Rabu 04 Apr 2012 18:28 WIB

Inilah Penyebab Sebagian Kepala Daerah Terjebak Korupsi

Rep: Ahmad Reza Safitri/ Red: Heri Ruslan
Spanduk antikorupsi
Foto: Republika /Tahta Aidilla
Spanduk antikorupsi

REPUBLIKA.CO.ID, JAKARTA -- Kementerian Dalam Negeri (Kemendagri) menganggap tingginya tekanan politik yang ada menjadi penyebab maraknya kasus korupsi oleh pejabat negara, terutama kepala daerah.

Menurut Juru Bicara Kemendagri, Reydonnyza Moenek, tingginya tekanan itu membuat semakin terbukanya ruang transaksional dari kepala darah yang mengarah pada tindakan korupsi.

Moenek mencontohkan hubungan yang sering disalahi antara kepala daerah dengan para politisi, seperti anggora parlemen daerah atau petinggi partai politik. Hal tersebut, menurut dia, terawali oleh politik transaksional yang dilakukan calon kepala daerah sebelum menjabat. "Ruang-ruang itu yang membuka celah korupsi," kata dia, Rabu (4/4).
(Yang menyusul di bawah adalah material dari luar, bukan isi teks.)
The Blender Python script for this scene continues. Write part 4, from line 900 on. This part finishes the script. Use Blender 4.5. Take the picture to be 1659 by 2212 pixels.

Di tengah kencangnya tekanan tersebut, lanjutnya, namun tidak diimbangi oleh kemampuan dan kapasitas kepala daerah. Karena itu, tidak dapat dipungkiri peluang terbukanya ruang korupsi semakin lebar.

Padahal, ujarnya, peraturan yang ada dalam pengelolaan keuangan daerah sudah sangat rigit. Namun, ketidakpahaman dalam hal pengimplementasiannyalah yang membuat pejabat negara terjebak dalam lingkaran korupsi. Menurut dia, pihaknya telah melakukan sosialisasi dalam membangun transparansi, akuntabilitas, tata kelola keuangan dan pemerintah yang mengarah pada pemerintahan yang bersih.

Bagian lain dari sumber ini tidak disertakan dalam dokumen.